← Back to context

Comment by amelius

4 years ago

There's no doubt that Apple makes good hardware. But you can find decent hardware elsewhere, even at lower cost and with better configurability.

Everyone betting on the same horse is usually a bad strategy.

By the way, here's what Linus Torvalds (the creator of Linux) thinks about using the M1:

https://www.zdnet.com/article/linus-torvalds-would-like-to-u...

> But you can find decent hardware elsewhere, even at lower cost and with better configurability.

The problem is, you pay the same price for a Thinkpad/Elitebook and you get ridiculous gotchas like missing wireless antennas (at most you can find 2x2, if you're lucky).
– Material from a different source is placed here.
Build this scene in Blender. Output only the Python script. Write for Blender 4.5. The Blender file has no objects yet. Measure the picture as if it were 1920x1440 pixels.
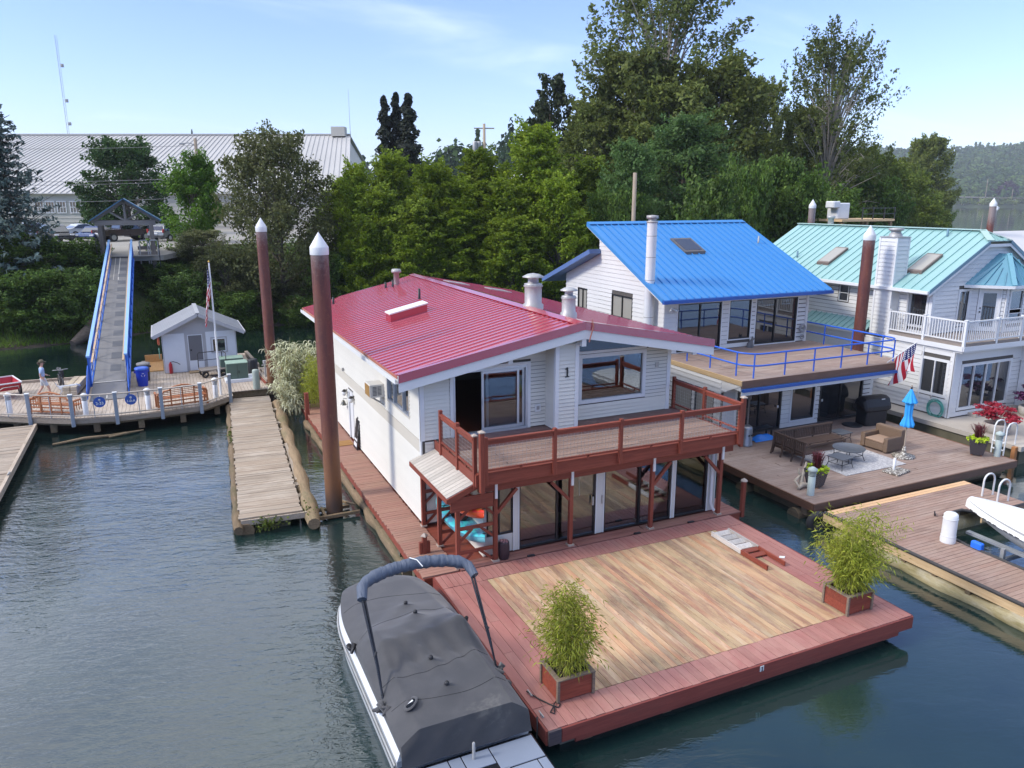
import bpy, bmesh, math, random
import numpy as np
from mathutils import Vector, Matrix
PI = math.pi
R = math.radians
random.seed(7)
SC = bpy.context.scene
COL = SC.collection
cam_d = bpy.data.cameras.new("camera")
cam = bpy.data.objects.new("camera", cam_d)
COL.objects.link(cam)
cam.location = (-6.31, -20.04, 10.0)
cam.rotation_euler = (R(90 - 13.62), 0, R(-24.6))
cam_d.sensor_width = 36.0
cam_d.lens = 36.0 * 1424.0 / 1920.0
cam_d.clip_start = 0.2
cam_d.clip_end = 9000
SC.camera = cam
SUN_EL = 36.0
SUN_AZ = math.atan2(-0.80, 0.10)          # direction to the sun, clockwise from +Y
world = bpy.data.worlds.new("World")
SC.world = world
world.use_nodes = True
wn, wl = world.node_tree.nodes, world.node_tree.links
wn.clear()
w_out = wn.new("ShaderNodeOutputWorld")
w_bg = wn.new("ShaderNodeBackground")
w_sky = wn.new("ShaderNodeTexSky")
w_sky.sky_type = 'NISHITA'
w_sky.sun_disc = False
w_sky.sun_elevation = R(SUN_EL)
w_sky.sun_rotation = SUN_AZ
w_sky.altitude = 10
w_sky.air_density = 1.0
w_sky.dust_density = 0.35
w_sky.ozone_density = 2.0
w_bg.inputs["Strength"].default_value = 0.15
def wnode(t, **k):
 n = wn.new(t)
 for a, b in k.items():
  setattr(n, a, b)
 return n
def wmath(op, a, b=None, clamp=False):
 n = wnode("ShaderNodeMath", operation=op, use_clamp=clamp)
 for i, v in enumerate((a, b)):
  if v is None:
   continue
  if isinstance(v, (int, float)):
   n.inputs[i].default_value = v
  else:
   wl.new(v, n.inputs[i])
 return n.outputs[0]
w_tc = wnode("ShaderNodeTexCoord")
w_sep = wnode("ShaderNodeSeparateXYZ")
wl.new(w_tc.outputs["Generated"], w_sep.inputs[0])
up = wmath('MAXIMUM', w_sep.outputs[2], 0.0)
den = wmath('ADD', up, 0.16)
cx_ = wmath('DIVIDE', w_sep.outputs[0], den)
cy_ = wmath('DIVIDE', w_sep.outputs[1], den)
w_cmb = wnode("ShaderNodeCombineXYZ")
wl.new(cx_, w_cmb.inputs[0])
wl.new(cy_, w_cmb.inputs[1])
w_map = wnode("ShaderNodeMapping")
w_map.inputs["Rotation"].default_value = (0, 0, R(35))
w_map.inputs["Scale"].default_value = (0.45, 1.15, 1.0)
wl.new(w_cmb.outputs[0], w_map.inputs[0])
w_n = wnode("ShaderNodeTexNoise")
w_n.inputs["Scale"].default_value = 1.25
w_n.inputs["Detail"].default_value = 8
w_n.inputs["Roughness"].default_value = 0.55
w_n.inputs["Distortion"].default_value = 0.5
wl.new(w_map.outputs[0], w_n.inputs[0])
# a high cloud sheet stands in the quarter of the sky towards the sun and ahead of it; thin wisps elsewhere, an added veil overhead
AZC = R(-10.0)
w_dot = wnode("ShaderNodeVectorMath", operation='DOT_PRODUCT')
wl.new(w_tc.outputs["Generated"], w_dot.inputs[0])
w_dot.inputs[1].default_value = (math.sin(AZC) * math.cos(R(38)), math.cos(AZC) * math.cos(R(38)), math.sin(R(38)))
side = wnode("ShaderNodeMapRange", interpolation_type='SMOOTHSTEP')
wl.new(w_dot.outputs["Value"], side.inputs[0])
side.inputs[1].default_value = 0.76
side.inputs[2].default_value = 0.97
el = wnode("ShaderNodeMapRange", interpolation_type='SMOOTHSTEP')
wl.new(up, el.inputs[0])
el.inputs[1].default_value = 0.24
el.inputs[2].default_value = 0.42
bank = wmath('MULTIPLY', side.outputs[0], el.outputs[0])
cov = wmath('ADD', w_n.outputs["Fac"], wmath('MULTIPLY', bank, 0.33))
wisp = wnode("ShaderNodeMapRange", interpolation_type='SMOOTHSTEP')
wl.new(cov, wisp.inputs[0])
wisp.inputs[1].default_value = 0.53
wisp.inputs[2].default_value = 0.92
fill_veil = wnode("ShaderNodeMapRange", interpolation_type='SMOOTHSTEP')  # unseen white cloud overhead, added to make the sky light whiter
wl.new(up, fill_veil.inputs[0])
fill_veil.inputs[1].default_value = 0.58
fill_veil.inputs[2].default_value = 0.90
fac = wmath('MULTIPLY', wisp.outputs[0], wmath('ADD', wmath('MULTIPLY', el.outputs[0], 0.55), 0.35), clamp=True)
fac = wmath('MAXIMUM', fac, wmath('MULTIPLY', fill_veil.outputs[0], 0.75))
w_mix = wnode("ShaderNodeMix", data_type='RGBA')
wl.new(fac, w_mix.inputs[0])
w_tint = wnode("ShaderNodeMix", data_type='RGBA', blend_type='MULTIPLY')
w_tint.inputs[0].default_value = 1.0
w_tint.inputs[7].default_value = (0.72, 0.74, 0.98, 1)
wl.new(w_sky.outputs[0], w_tint.inputs[6])
wl.new(w_tint.outputs[2], w_mix.inputs[6])
w_mix.inputs[7].default_value = (8.6, 8.8, 9.2, 1)
wl.new(w_mix.outputs[2], w_bg.inputs[0])
wl.new(w_bg.outputs[0], w_out.inputs[0])
sun_d = bpy.data.lights.new("sun", 'SUN')
sun_d.energy = 1.7
sun_d.angle = R(11.0)
sun_d.color = (1.0, 0.94, 0.84)
sun = bpy.data.objects.new("sun", sun_d)
COL.objects.link(sun)
sd = Vector((math.sin(SUN_AZ) * math.cos(R(SUN_EL)), math.cos(SUN_AZ) * math.cos(R(SUN_EL)), math.sin(R(SUN_EL))))
sun.rotation_euler = sd.to_track_quat('Z', 'Y').to_euler()
sun.location = (-60, 20, 60)
SC.render.engine = 'CYCLES'
SC.view_settings.view_transform = 'Standard'
SC.view_settings.look = 'None'
SC.view_settings.gamma = 1.0
SC.view_settings.exposure = 0.84
SC.view_settings.use_curve_mapping = False
SC.cycles.max_bounces = 6
SC.cycles.diffuse_bounces = 3
SC.cycles.glossy_bounces = 3
SC.cycles.transmission_bounces = 4
SC.cycles.transparent_max_bounces = 8
SC.cycles.caustics_reflective = False
SC.cycles.caustics_refractive = False
def S(r, g, b):
 f = lambda c: (c / 255 / 12.92) if c <= 10.3 else ((c / 255 + 0.055) / 1.055) ** 2.4
 return (f(r), f(g), f(b), 1)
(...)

Or the configuration you like doesn't come to your country, or the vendor doesn't allow custom configuration for your country unless you buy 10+, etc.

OTOH, I pay the premium, I get what I configured, with top notch small specs (antennas, wireless chips, etc.). You can't find a spare 40mm SSD for your Elitebook after three years, but Apple will service your device happily.

If you get the said SSD from the vendor, its quadruple the price, so it's Apple's price territory again.

At that price range, there's no advantage in hardware prices between Apple, HP, Lenovo and Dell. They're equally cheap/expensive. So, IMHO, you pay less on the long run for an Apple laptop, which you can use for 7-8 years without problems.

  • Maybe so. Anyway, talking about Apple's hardware specs completely misses the point that started this entire subthread.

I’m not sure this is true? The $1000 version has absolutely ridiculous performance for it’s price class. To the point it’s nearly as good as my desktop system.

  • My desktop system is a 24-core Zen 2. The M1 shouldn't be faster, and I'm certain the difference is almost purely a matter of software, but in reality the M1 certainly feels a lot faster.

    Yes, the desktop has higher throughput. Of course it does. But that doesn't mean I don't feel a fraction of a second's lag whenever I do basically anything, and on the M1 that just... doesn't exist.

    • FWIW in a benchmark of a lua parser my friend is writing my M1 beat my 5950X Ryzen by a factor of 2x. According to him the L1/L2 cache makes the difference.

      So it's not just a matter of feel.

    • On the other hand, my i7 16 inch MacBook Pro consists of purely lag. Half of the time it’ll be the ‘kernel process’ so I don’t even have a clue what’s causing it.

If we are talking about ARM64 devices specifically, the prices of the new M1 products are actually very competitive.